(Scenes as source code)
===

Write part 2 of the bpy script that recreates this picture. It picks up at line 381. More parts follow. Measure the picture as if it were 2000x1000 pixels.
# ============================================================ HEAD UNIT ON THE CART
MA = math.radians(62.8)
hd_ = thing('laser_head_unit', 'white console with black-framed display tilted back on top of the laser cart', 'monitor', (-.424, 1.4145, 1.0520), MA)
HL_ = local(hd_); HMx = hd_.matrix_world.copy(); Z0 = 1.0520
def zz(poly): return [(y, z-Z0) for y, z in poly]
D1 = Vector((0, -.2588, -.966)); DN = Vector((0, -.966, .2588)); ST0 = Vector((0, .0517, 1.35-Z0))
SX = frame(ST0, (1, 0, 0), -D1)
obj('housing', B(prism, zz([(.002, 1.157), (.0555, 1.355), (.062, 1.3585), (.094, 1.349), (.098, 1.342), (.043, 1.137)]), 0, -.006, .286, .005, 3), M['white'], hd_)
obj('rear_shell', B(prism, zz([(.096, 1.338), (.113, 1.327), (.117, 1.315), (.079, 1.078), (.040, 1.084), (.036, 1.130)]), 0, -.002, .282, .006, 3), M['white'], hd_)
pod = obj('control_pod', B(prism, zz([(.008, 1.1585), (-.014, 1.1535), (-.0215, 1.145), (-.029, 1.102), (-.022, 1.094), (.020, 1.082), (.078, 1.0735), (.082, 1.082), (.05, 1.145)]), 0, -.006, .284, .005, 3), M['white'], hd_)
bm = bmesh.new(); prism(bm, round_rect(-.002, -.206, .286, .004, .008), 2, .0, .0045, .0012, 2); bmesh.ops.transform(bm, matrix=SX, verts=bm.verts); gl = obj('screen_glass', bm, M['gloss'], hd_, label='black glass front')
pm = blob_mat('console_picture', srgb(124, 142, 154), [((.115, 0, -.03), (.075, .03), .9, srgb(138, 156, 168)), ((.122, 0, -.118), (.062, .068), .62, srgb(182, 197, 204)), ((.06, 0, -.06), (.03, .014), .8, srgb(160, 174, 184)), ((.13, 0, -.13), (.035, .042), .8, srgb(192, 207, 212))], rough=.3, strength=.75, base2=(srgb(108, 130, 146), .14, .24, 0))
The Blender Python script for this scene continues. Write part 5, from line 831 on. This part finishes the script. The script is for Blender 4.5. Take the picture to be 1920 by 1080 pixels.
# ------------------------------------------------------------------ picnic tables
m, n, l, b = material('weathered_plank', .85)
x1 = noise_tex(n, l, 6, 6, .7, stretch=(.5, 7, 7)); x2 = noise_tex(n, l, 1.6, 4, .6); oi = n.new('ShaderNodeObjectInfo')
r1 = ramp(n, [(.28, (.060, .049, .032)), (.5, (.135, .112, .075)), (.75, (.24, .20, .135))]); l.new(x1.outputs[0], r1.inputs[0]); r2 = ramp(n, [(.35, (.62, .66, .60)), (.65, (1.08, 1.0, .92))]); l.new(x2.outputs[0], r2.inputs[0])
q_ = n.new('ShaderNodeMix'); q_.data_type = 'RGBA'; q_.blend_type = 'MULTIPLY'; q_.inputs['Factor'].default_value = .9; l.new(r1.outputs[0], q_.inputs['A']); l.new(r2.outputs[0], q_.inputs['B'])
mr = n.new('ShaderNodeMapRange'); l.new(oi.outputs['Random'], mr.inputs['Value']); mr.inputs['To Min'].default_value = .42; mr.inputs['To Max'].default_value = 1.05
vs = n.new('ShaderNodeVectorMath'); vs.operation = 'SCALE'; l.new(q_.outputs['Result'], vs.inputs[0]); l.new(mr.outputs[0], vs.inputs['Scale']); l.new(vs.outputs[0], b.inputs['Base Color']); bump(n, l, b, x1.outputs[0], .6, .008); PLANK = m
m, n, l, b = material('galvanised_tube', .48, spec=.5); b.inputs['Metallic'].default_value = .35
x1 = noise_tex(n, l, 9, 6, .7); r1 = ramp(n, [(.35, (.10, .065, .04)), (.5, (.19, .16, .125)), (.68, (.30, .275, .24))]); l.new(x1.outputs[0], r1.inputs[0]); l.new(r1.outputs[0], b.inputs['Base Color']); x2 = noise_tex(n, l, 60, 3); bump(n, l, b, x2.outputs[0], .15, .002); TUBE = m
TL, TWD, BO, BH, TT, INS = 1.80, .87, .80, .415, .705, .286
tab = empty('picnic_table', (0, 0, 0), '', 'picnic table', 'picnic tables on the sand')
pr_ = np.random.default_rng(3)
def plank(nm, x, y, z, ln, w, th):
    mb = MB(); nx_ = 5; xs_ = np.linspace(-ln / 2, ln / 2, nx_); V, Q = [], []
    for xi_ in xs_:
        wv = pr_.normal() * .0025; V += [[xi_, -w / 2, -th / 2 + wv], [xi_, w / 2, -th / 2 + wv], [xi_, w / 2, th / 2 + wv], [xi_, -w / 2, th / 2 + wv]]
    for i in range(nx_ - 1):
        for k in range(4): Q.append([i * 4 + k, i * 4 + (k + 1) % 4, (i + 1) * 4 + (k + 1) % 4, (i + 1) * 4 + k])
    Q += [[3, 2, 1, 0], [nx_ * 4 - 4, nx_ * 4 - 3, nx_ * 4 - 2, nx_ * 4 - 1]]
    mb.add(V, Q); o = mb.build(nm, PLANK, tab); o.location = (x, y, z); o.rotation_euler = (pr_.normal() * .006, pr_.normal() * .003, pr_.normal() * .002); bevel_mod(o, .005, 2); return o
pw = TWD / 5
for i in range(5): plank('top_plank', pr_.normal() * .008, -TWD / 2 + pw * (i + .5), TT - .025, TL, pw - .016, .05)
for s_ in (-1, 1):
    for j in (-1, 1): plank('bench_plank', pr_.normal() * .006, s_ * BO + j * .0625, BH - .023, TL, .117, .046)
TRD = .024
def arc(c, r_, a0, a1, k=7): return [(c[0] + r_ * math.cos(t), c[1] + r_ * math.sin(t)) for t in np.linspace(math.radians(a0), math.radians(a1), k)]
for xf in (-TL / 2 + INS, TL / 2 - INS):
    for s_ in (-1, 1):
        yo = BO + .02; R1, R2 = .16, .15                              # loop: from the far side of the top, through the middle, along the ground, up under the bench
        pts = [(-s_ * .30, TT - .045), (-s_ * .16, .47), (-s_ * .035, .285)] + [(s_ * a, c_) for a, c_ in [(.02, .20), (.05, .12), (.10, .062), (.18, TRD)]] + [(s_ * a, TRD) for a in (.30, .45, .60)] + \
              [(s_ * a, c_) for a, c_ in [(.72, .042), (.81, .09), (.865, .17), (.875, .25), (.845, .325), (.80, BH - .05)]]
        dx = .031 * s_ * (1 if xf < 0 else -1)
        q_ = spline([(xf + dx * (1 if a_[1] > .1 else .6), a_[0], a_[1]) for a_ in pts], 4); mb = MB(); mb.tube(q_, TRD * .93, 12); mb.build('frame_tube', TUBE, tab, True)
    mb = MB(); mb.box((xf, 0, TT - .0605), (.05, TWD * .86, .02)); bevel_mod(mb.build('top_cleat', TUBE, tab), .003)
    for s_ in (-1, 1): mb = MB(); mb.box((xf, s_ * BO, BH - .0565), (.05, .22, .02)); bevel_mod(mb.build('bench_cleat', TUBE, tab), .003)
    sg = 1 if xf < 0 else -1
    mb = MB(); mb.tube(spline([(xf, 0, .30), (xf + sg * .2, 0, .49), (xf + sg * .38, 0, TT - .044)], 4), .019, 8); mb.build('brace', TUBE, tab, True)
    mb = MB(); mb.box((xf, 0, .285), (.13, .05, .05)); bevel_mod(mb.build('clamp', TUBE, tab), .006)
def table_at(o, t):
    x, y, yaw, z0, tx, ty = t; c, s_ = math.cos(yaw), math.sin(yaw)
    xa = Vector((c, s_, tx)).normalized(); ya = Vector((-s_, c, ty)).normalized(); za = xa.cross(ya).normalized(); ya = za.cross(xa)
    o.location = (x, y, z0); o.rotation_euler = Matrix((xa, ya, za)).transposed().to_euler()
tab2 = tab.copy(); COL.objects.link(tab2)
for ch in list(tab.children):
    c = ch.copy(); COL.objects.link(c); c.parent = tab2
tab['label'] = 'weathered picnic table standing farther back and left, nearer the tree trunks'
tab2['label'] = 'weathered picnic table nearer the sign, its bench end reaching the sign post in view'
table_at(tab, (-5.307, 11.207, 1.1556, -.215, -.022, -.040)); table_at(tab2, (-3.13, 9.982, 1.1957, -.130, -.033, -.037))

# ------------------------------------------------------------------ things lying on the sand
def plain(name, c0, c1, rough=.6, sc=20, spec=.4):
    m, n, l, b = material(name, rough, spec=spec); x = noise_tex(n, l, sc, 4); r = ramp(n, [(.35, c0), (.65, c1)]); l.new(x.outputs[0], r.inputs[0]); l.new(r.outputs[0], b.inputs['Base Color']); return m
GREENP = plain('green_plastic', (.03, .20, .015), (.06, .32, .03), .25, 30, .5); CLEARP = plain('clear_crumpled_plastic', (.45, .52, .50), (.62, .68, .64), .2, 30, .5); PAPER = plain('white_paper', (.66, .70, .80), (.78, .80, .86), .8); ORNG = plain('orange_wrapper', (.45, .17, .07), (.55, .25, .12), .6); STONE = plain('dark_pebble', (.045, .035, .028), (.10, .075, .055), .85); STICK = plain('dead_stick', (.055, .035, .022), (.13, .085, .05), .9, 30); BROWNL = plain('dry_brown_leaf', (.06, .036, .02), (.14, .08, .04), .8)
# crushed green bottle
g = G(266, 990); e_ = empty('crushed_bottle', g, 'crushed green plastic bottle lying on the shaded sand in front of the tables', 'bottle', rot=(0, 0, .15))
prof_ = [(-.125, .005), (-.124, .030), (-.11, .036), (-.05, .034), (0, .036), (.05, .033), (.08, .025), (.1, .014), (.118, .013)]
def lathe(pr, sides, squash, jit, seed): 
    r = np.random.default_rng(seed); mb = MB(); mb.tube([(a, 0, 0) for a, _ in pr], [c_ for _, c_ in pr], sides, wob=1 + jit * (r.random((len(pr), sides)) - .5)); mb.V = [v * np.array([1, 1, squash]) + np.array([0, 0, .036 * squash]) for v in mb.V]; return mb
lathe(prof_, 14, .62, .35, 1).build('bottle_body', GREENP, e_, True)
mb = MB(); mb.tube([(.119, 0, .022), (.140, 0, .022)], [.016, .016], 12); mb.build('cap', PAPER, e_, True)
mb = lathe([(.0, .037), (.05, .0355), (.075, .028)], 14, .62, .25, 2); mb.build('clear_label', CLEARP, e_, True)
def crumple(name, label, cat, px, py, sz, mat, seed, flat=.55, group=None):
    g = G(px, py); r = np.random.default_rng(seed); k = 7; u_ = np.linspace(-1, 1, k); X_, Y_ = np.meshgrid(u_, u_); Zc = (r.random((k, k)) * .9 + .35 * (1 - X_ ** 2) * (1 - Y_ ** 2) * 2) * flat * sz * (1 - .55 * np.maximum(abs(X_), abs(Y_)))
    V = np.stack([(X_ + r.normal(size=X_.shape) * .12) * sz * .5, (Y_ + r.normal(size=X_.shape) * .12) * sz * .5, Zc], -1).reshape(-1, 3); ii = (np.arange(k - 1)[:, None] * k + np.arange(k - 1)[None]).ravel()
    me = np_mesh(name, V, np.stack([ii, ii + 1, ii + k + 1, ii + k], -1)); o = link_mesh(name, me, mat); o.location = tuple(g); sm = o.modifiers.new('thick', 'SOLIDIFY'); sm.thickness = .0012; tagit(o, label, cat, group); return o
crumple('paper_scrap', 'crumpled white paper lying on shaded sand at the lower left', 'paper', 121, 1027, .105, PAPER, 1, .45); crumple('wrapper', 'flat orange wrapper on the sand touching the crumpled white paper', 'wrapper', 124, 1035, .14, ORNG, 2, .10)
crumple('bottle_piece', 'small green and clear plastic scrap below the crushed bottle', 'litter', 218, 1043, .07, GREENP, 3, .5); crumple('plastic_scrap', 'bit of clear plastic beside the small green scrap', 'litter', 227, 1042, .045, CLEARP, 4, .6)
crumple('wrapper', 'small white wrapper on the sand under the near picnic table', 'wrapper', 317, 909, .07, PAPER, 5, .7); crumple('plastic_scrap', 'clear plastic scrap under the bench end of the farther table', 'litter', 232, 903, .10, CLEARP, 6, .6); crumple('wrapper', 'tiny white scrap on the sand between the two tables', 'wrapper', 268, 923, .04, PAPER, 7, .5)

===

The task: Reproduce verbatim the range of lines that opens the records and closes with the line containing "146), .14, .24, 0))". Omit everything after it.

Solution to the problem:
Write part 2 of the bpy script that recreates this picture. It picks up at line 381. More parts follow. Measure the picture as if it were 2000x1000 pixels.
# ============================================================ HEAD UNIT ON THE CART
MA = math.radians(62.8)
hd_ = thing('laser_head_unit', 'white console with black-framed display tilted back on top of the laser cart', 'monitor', (-.424, 1.4145, 1.0520), MA)
HL_ = local(hd_); HMx = hd_.matrix_world.copy(); Z0 = 1.0520
def zz(poly): return [(y, z-Z0) for y, z in poly]
D1 = Vector((0, -.2588, -.966)); DN = Vector((0, -.966, .2588)); ST0 = Vector((0, .0517, 1.35-Z0))
SX = frame(ST0, (1, 0, 0), -D1)
obj('housing', B(prism, zz([(.002, 1.157), (.0555, 1.355), (.062, 1.3585), (.094, 1.349), (.098, 1.342), (.043, 1.137)]), 0, -.006, .286, .005, 3), M['white'], hd_)
obj('rear_shell', B(prism, zz([(.096, 1.338), (.113, 1.327), (.117, 1.315), (.079, 1.078), (.040, 1.084), (.036, 1.130)]), 0, -.002, .282, .006, 3), M['white'], hd_)
pod = obj('control_pod', B(prism, zz([(.008, 1.1585), (-.014, 1.1535), (-.0215, 1.145), (-.029, 1.102), (-.022, 1.094), (.020, 1.082), (.078, 1.0735), (.082, 1.082), (.05, 1.145)]), 0, -.006, .284, .005, 3), M['white'], hd_)
bm = bmesh.new(); prism(bm, round_rect(-.002, -.206, .286, .004, .008), 2, .0, .0045, .0012, 2); bmesh.ops.transform(bm, matrix=SX, verts=bm.verts); gl = obj('screen_glass', bm, M['gloss'], hd_, label='black glass front')
pm = blob_mat('console_picture', srgb(124, 142, 154), [((.115, 0, -.03), (.075, .03), .9, srgb(138, 156, 168)), ((.122, 0, -.118), (.062, .068), .62, srgb(182, 197, 204)), ((.06, 0, -.06), (.03, .014), .8, srgb(160, 174, 184)), ((.13, 0, -.13), (.035, .042), .8, srgb(192, 207, 212))], rough=.3, strength=.75, base2=(srgb(108, 130, 146), .14, .24, 0))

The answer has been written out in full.